The PUMA project is the collective effort of the business packaging community to end packaging as a global environmental problem. Based on the PUMA MANIFESTO, global developments in packaging and the environment are analyzed.
With the French edition of the Manifesto in hand, a PUMA team went to Paris in early 2022 and studied the packaging of cosmetics and body care products.
All this in the run-up to the PUMA World Congress, 3 May 2023 in Düsseldorf, Germany.
The Pack-Use-Empy (P-U-E) spiral
This is where it all starts: packaging the product, using the product, and ideally, using the product completely (and thus emptying the pack completely).
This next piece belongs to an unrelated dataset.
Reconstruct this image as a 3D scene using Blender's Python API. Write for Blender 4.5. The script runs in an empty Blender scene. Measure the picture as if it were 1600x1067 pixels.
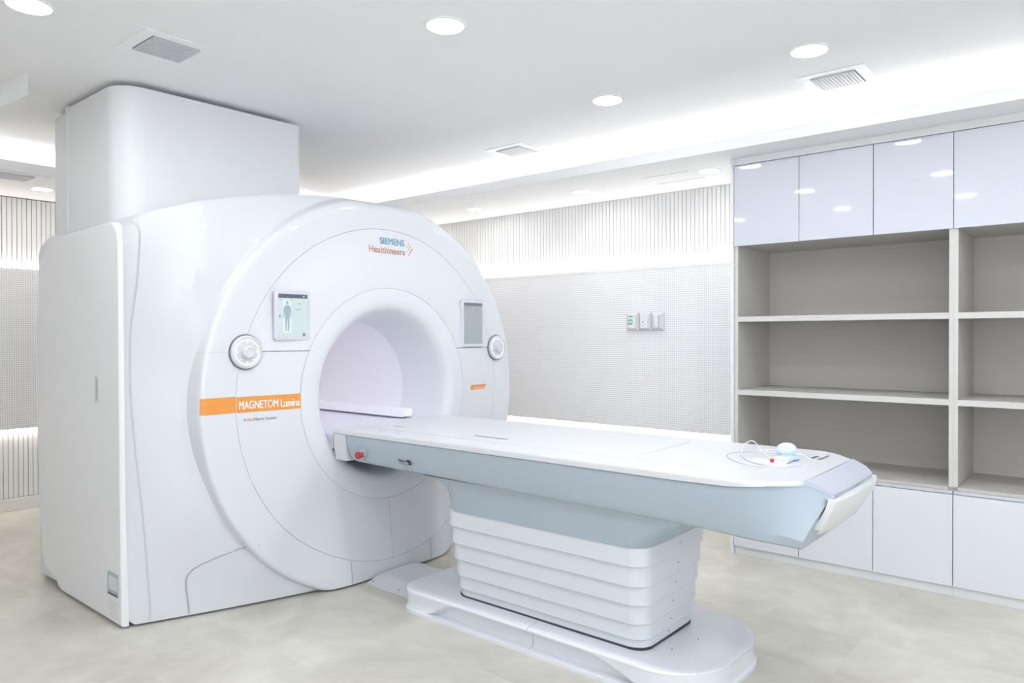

We find exuberant packaging (see, for example, the Sephora Holiday Vibes multi-package) and you might wonder how much residue is left in the plastic tube of a viscous product like Chanel aftershave balm.
That the industry is trying to do something can also be seen: l’Occitane‘s provides a special tool (the ‘magic key’) so you can use all of your favorite cream. Monoprix brings sachets ‘with 50% less plastic’ for facial care.
But the number of daily uses for different products does vary for the same pack by a factor of two (twenty times for the face scrub and forty times for the face cream).
Collect-Control and Backend
Emptying the pack is done at a different location and time than filling it. Thus, in general, a collection step and a processing step are needed that do not create environmental problems.
The Collect-Control step can only go well if the consumer is willing and able to participate. How and where should the emptied packaging be disposed of responsibly?
Information on packaging is not very unambiguous; for example, at Yves Rocher we find the French ‘triman logo’ fraternally next to the DSD logo.
A big issue is still how detailed the information to the consumer should be and to what extent ‘broadband’ backend processing will become available.
The same week that PUMA visited Paris, the French President Macron was pleased to report that Eastman Chemicals was going to build a processing plant in France to convert all kinds of collected plastic packaging, including that from cosmetics packaging, into new raw materials.
Eastman’s project has also received the support of an impressive number of international brands that see molecular recycling as a crucial tool for achieving ‘circularity’. LVMH Beauty, The Estée Lauder Companies, Clarins, Procter & Gamble, L’Oréal and Danone have signed letters of intent for multi-year supply agreements from this plant, which will have a capacity of 160,000 tons of collected plastic waste per year.
The Frontend
Whoever wants to pack a product, needs packaging materials. One way or another, these materials come from existing stocks that have not yet been touched by man, from renewable sources that have not yet been touched by man or from materials that have already been used and are supplied again from a backend process.
For the ‘organic’, plant fiber based packaging such as folding carton, it is apparently assumed that consumers recognize it as renewable. As such, this is not often listed on cosmetics packaging.
Challenged by this implicit environmental claim, the inorganic packaging materials are also beginning to stir at the Frontend.
How about a large display in a L’Occitane flagship store on the Champs Elysees that the aluminum tubes are made of at least 96% recycled aluminum?
With that, the elephant in the room of packaging materials has now also become visible: how much energy do we need to sustainably live up to these claims (and also those of a process like the Eastman Backend process mentioned above in the plastics sector)?